Tá no Ar só foi o que foi porque a própria Globo mudou
Programa, que termina terça, foi beneficiado pela nova postura da emissora
O “Casseta & Planeta Urgente!” (Globo) ficou 18 anos no ar. Escrito e estrelado pelos responsáveis pela revista “Casseta Popular” e pelo jornal “O Planeta Diário”, que fizeram sucesso na década de 1980, o humorístico tinha uma linguagem diferente dos bordões populares de atrações como “A Praça É Nossa” (SBT) ou “A Escolinha do Professor Raimundo” (Globo). Mais sofisticada, mais iconoclasta e mais ligada à atualidade do que a daqueles clássicos da TV brasileira.
Mesmo assim, os “cassetas” (como os integrantes do grupo ficaram conhecidos) logo perceberam que havia limites claros para os assuntos que podiam abordar. Não podiam mexer com religião. Não podiam tirar sarro de nenhum anunciante da emissora –a saída foi criar as Organizações Tabajara, com seus produtos bizarros. As sátiras de programas de TV deviam se restringir a atrações da própria Globo, ignorando totalmente a concorrência.
Até na política eles precisavam pegar leve: o governo Lula costumava reclamar muito da maneira como era retratado. O resultado foi que, em seus últimos anos, o “Casseta e Planeta Urgente!” quase que só ironizava as novelas da casa. As restrições impostas pela Globo aceleraram o desgaste do formato.
Os tempos mudaram, e a Globo também. Ciente de que, apesar de manter a liderança, não domina mais a audiência como há 20 anos, a emissora vem procurando se modernizar. Investe pesado no streaming. Adota uma linha de jornalismo mais imparcial e transparente. E se mostra muito mais permeável ao mundo que a cerca, ao invés de fingir que é uma torre de cristal.

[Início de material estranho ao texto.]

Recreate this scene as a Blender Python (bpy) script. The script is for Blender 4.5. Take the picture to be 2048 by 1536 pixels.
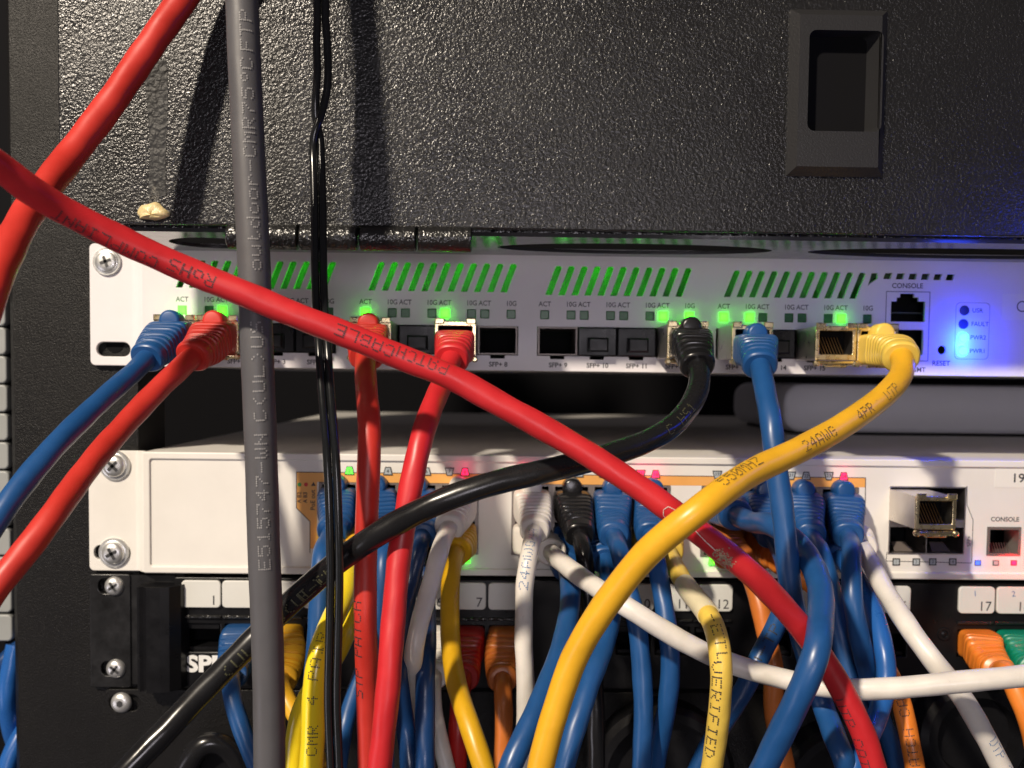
import bpy, math, random
import numpy as np
from mathutils import Matrix, Vector
random.seed(7); RNG = np.random.RandomState(5)
S = 0.001                                   # everything below is written in millimetres
for o in list(bpy.data.objects): bpy.data.objects.remove(o)
scn = bpy.context.scene
COL = scn.collection

# ---------------------------------------------------------------- camera
FPX = 1914.18; PPX, PPY = 1029.46, 850.67
RCV = np.array([[0.9998, -0.0165, 0.0118], [0.0110, -0.0502, -0.9987], [0.0171, 0.9986, -0.0500]])
u_, s_, v_ = np.linalg.svd(RCV); RCV = u_ @ v_
CAM = np.array([148.169, -349.627, -2.311])
cd = bpy.data.cameras.new('camera'); cam = bpy.data.objects.new('camera', cd); COL.objects.link(cam)
cd.sensor_width = 36; cd.lens = FPX / 2048 * 36
cd.shift_x = (1024 - PPX) / 2048; cd.shift_y = (PPY - 768) / 2048
cd.clip_start = 0.005; cd.clip_end = 50
rb = RCV.T @ np.diag([1, -1, -1])
M = Matrix([[*rb[0], CAM[0] * S], [*rb[1], CAM[1] * S], [*rb[2], CAM[2] * S], [0, 0, 0, 1]])
cam.matrix_world = M
cd.dof.use_dof = True; cd.dof.focus_distance = 0.272; cd.dof.aperture_fstop = 19
scn.camera = cam
# ---------------------------------------------------------------- light
w = bpy.data.worlds.new('World'); scn.world = w; w.use_nodes = True
bg = w.node_tree.nodes['Background']; bg.inputs[0].default_value = (0.63, 0.56, 0.60, 1); bg.inputs[1].default_value = 0.10
def lamp(kind, name, loc, energy, color, size=None, target=None):
    l = bpy.data.lights.new(name, kind); l.energy = energy; l.color = color
    o = bpy.data.objects.new(name, l); COL.objects.link(o); o.location = [c * S for c in loc]
    if kind == 'AREA':
        l.shape = 'DISK'; l.size = size * S
        d = Vector([(t - c) for t, c in zip(target, loc)]); o.rotation_euler = d.to_track_quat('-Z', 'Y').to_euler()
    elif size: l.shadow_soft_size = size * S
    return o
KD = 1150
lamp('AREA', 'key_lamp', (120 - .62 * KD, -40 - 1.0 * KD, -20 + 0.86 * KD), 42, (1, 0.87, 0.71), 84, (120, -40, -20))
lamp('AREA', 'fill_lamp', (-900, -700, -500), 1.8, (0.9, 0.85, 0.95), 500, (150, 0, -20))
lamp('POINT', 'added_blue_lamp', (345, -98, 46), .055, (.02, .06, 1), 10)  # added lamp, no visible source: blue glow on the door's right end
lamp('AREA', 'front_fill_lamp', (175, -1050, -15), 1.8, (0.95, 0.88, 0.95), 260, (165, 0, -15))
scn.view_settings.view_transform = 'Standard'; scn.view_settings.look = 'None'
scn.view_settings.exposure = 0; scn.view_settings.gamma = 1
scn.render.engine = 'CYCLES'
scn.cycles.max_bounces = 6

# ---------------------------------------------------------------- pixel -> point on a plane of depth Y
def P(px, py, Y=0.):
    d = RCV.T @ np.array([(px - PPX) / FPX, (py - PPY) / FPX, 1.])
    t = (Y - CAM[1]) / d[1]
    return CAM + d * t
def X(px, py, Y=0.): return P(px, py, Y)[0]
def Zc(px, py, Y=0.): return P(px, py, Y)[2]
def PXZ(px, py, Y=0.):
    p = P(px, py, Y); return (p[0], p[2])

# ---------------------------------------------------------------- materials
def mat(name, col, rough=.5, metal=0., bump=0., bscale=800, bdist=.3, spec=.5, coat=0., emis=None, estr=0., vary=0., vscale=60, rvar=0., sss=0., voro=False, trans=0.):
    m = bpy.data.materials.new(name); m.use_nodes = True; nt = m.node_tree; N = nt.nodes; L = nt.links
    b = N['Principled BSDF']; b.inputs['Base Color'].default_value = (*col, 1); b.inputs['Roughness'].default_value = rough
    b.inputs['Metallic'].default_value = metal; b.inputs['Specular IOR Level'].default_value = spec
    b.inputs['Coat Weight'].default_value = coat; b.inputs['Coat Roughness'].default_value = .12
    if trans: b.inputs['Transmission Weight'].default_value = trans
    if sss:
        b.inputs['Subsurface Weight'].default_value = sss; b.inputs['Subsurface Radius'].default_value = (.001, .0006, .0004); b.inputs['Subsurface Scale'].default_value = .6
    if emis: b.inputs['Emission Color'].default_value = (*emis, 1); b.inputs['Emission Strength'].default_value = estr
    tc = N.new('ShaderNodeTexCoord')
    if vary or rvar:
        n = N.new('ShaderNodeTexNoise'); n.inputs['Scale'].default_value = vscale; n.inputs['Detail'].default_value = 8; n.inputs['Roughness'].default_value = .65
        L.new(tc.outputs['Object'], n.inputs['Vector'])
        if vary:
            r = N.new('ShaderNodeMapRange'); r.inputs[1].default_value = .3; r.inputs[2].default_value = .7; r.inputs[3].default_value = 1 - vary; r.inputs[4].default_value = 1 + vary * .4
            L.new(n.outputs['Fac'], r.inputs[0])
            mx = N.new('ShaderNodeVectorMath'); mx.operation = 'SCALE'; mx.inputs[0].default_value = col; L.new(r.outputs[0], mx.inputs['Scale'])
            L.new(mx.outputs[0], b.inputs['Base Color'])
        if rvar:
            r = N.new('ShaderNodeMapRange'); r.inputs[1].default_value = .3; r.inputs[2].default_value = .7; r.inputs[3].default_value = max(.02, rough - rvar); r.inputs[4].default_value = rough + rvar
            L.new(n.outputs['Fac'], r.inputs[0]); L.new(r.outputs[0], b.inputs['Roughness'])
    if bump:
        bp = N.new('ShaderNodeBump'); bp.inputs['Strength'].default_value = bump; bp.inputs['Distance'].default_value = bdist * S
        if voro:                              # leather-grained powder coat: rounded pebbles of uneven size
            wn = N.new('ShaderNodeTexNoise'); wn.inputs['Scale'].default_value = bscale * .8; wn.inputs['Detail'].default_value = 2; L.new(tc.outputs['Object'], wn.inputs['Vector'])
            ad = N.new('ShaderNodeVectorMath'); ad.operation = 'MULTIPLY_ADD'; ad.inputs[1].default_value = (.0022, .0022, .0022)
            L.new(wn.outputs['Color'], ad.inputs[0]); L.new(tc.outputs['Object'], ad.inputs[2])
            v = N.new('ShaderNodeTexVoronoi'); v.feature = 'SMOOTH_F1'; v.inputs['Scale'].default_value = bscale; v.inputs['Smoothness'].default_value = .6
            L.new(ad.outputs[0], v.inputs['Vector'])
            n2 = N.new('ShaderNodeTexNoise'); n2.inputs['Scale'].default_value = bscale * .75; n2.inputs['Detail'].default_value = .5; L.new(tc.outputs['Object'], n2.inputs['Vector'])
            s = N.new('ShaderNodeMath'); s.operation = 'MULTIPLY_ADD'; s.inputs[1].default_value = -1.0; L.new(v.outputs['Distance'], s.inputs[0]); L.new(n2.outputs['Fac'], s.inputs[2])
            L.new(s.outputs[0], bp.inputs['Height'])
        else:
            n2 = N.new('ShaderNodeTexNoise'); n2.inputs['Scale'].default_value = bscale; n2.inputs['Detail'].default_value = 4; L.new(tc.outputs['Object'], n2.inputs['Vector'])
            L.new(n2.outputs['Fac'], bp.inputs['Height'])
        L.new(bp.outputs[0], b.inputs['Normal'])
    return m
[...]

O humorismo se beneficiou dessa nova postura. O resultado mais vistoso foi o “Tá no Ar: a TV na TV”, cujo último episódio será exibido nesta terça (9).
Concebido para durar quatro temporadas, o programa capitaneado por Marcelo Adnet e Marcius Melhem acabou durando seis. Sua proposta não era exatamente original: sátiras à própria TV existem desde a década de 1960. Mas a liberdade com que o “Tá no Ar” pôde lidar com esse tema fez toda a diferença.
Pela primeira vez em um humorístico, a Globo reconheceu que não está sozinha no universo. Que o espectador assiste a outros canais, e que também gasta muito tempo na internet. Figuras da concorrência como Silvio Santos ou João Kleber mereceram imitações. Outras, como Amaury Jr. e Carlos Alberto da Nóbrega, chegaram a participar de esquetes.
Essa abertura valeu também para a propaganda. Marcas conhecidas serviram de mote para quadros contundentes, como “Branco no Brasil”. Mas o mais surpreendente foram as menções a diversas religiões. Católicos, evangélicos, candomblecistas e até muçulmanos foram alvo de piadas. Alguns grupos reclamaram: estão no direito. Mas a Globo não se dobrou, e isso foi ótimo.
“Tá no Ar” termina antes que sua fórmula escorra pelo ralo. Alguns quadros deram o que tinham que dar: “Jardim Urgente” ou o militante de esquerda que é contra a “rédi Globo” já não têm mais a graça que um dia tiveram.
Mas o legado do programa já começou a aparecer. “Isso a Globo Não Mostra”, o quadro de humor que hoje encerra o “Fantástico”, é feito por parte da mesma equipe, e leva o sarcasmo contra os famosos e os políticos ainda mais longe.
Melhem e Adnet estão preparando um novo humorístico, que só deve estrear em 2020. Tomara que a liberdade de que gozaram no “Tá no Ar” se amplie ainda mais. O Brasil nunca precisou tanto de um humor incisivo e impiedoso.